McCain called for more troops and put his finger on what would be a key failing in the administration’s strategy for years: “Prematurely placing the burden of security on Iraqis is not the answer. Hastily trained Iraqi security forces cannot be expected to accomplish what U.S. forces have not yet succeeded in doing: defeating the Ba’athists and international terrorists inside Iraq.”

Of course, many conservatives and the Bush administration didn’t catch up to McCain until it was almost too late – in 2006, when Iraq was descending into hell. McCain lobbied the administration internally for the surge and for sending Gen. David Petraeus to Iraq. He was the surge’s most vocal supporter when the media were deeming it an act of suicide and other Republican senators were wobbly at best. McCain said he would rather lose an election than lose a war, and meant it. In contrast to Obama, who talks beautifully about political courage but has never demonstrated any, McCain put his ambitions on the line. He did more than any political figure besides President Bush to turn around the war in Iraq.

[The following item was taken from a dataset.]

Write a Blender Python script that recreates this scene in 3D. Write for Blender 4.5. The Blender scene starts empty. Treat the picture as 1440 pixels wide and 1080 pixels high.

The success the surge has had in diminishing violence has changed public perceptions of the war. Most people still believe the war was a mistake, but they are more optimistic about our efforts and less inclined to favor the kind of immediate withdrawal favored by Obama and Clinton. A Pew Research survey found that people are evenly split on whether the war is going well or poorly, and split over whether we should bring the troops home or keep them in Iraq until the situation has stabilized. A majority, 53 percent, believe we will succeed in our goals. A CBS News poll had 42 percent of the public saying the surge had made things better, up from a mere 17 percent in June. Gallup found that only 18 percent favor withdrawing troops “as soon as possible,” and among those favoring withdrawal, a two-to-one majority wants it to be gradual and orderly.

Of course, these figures all will fluctuate with the state of the war. The media has played up the latest violence in Iraq, but it’s not news that Iraq continues to be dangerous, and the context is always important. (Increased activity by Shia militias, for example, reflect a positive development if they are being hit by Iraqi government forces.) Gen. Petraeus and Amb. Ryan Crocker have presented President Bush a plan to keep troops levels at their pre-surge level of 15 combat brigades for a period of “consolidation and evaluation” after the drawdown from the surge in July. This plan likely means that the internal administration battle over what to do after the surge has been won by those favoring more troops rather than those — especially the institutional army — favoring less. Their victory will give us a much better chance of holding and building on gains we’ve made over the last year. An Iraqi battalion commander in hotly contested Mosul put it tartly to the New York Times the other day: “There are those who say the Iraqi Army can control Iraq without the Americans. But they are liars. Without the Americans it would be impossible for us to control Iraq.”

We have paid a dear price in Iraq. Four thousand brave Americans have fallen. The Democrats think that they will therefore be able to capitalize on public exhaustion with the war. But we suspect the public still prefers winning a war to losing one. If it does, John McCain is better suited for the task than either of his two opponents, no matter how often they throw out the 100-year comment.